The Navigable Waters Protection Rule seemingly “protects the nation’s navigable waters from pollution and will result in economic growth across the country.”

Among those applauding this achievement is the National Cattlemen’s Beef Association (NCBA).

The organization was one of many farm and industry groups to strongly oppose the original 2015 Obama era Waters of the U.S. Rule (WOTUS) for its broad reach in exerting federal control. Scott Yager, National Cattlemen’s Beef Association Counsel, speaks to the previous rule.

“Even if it was something that was dry most of the year, then got rained on and conveyed water downstream to something else, that would pull our guys under EPA’s jurisdiction,” Yager said. 

NCBA believes the Navigable Waters Protection Rule is a “strong step in the right direction,” as it will “boost clarity in what farm and ranch features are federally versus state and locally controlled,” according to Yager.

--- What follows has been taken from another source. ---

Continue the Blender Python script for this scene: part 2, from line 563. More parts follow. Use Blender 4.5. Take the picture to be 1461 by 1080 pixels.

“We’re happy about it. And it will provide clarity to our members, as well as features that are out in our pasture land because they are no longer going to be under federal jurisdiction,” Yager said. 

Features not under federal jurisdiction include: Stock ponds, ditches, prior converted cropland and groundwater. However, Yager says the new final rule may not be the last word.

“The repeal is being litigated in New York and South Carolina in federal district courts,” Yager said. “I fully expect that this replacement rule will also be litigated by activists.”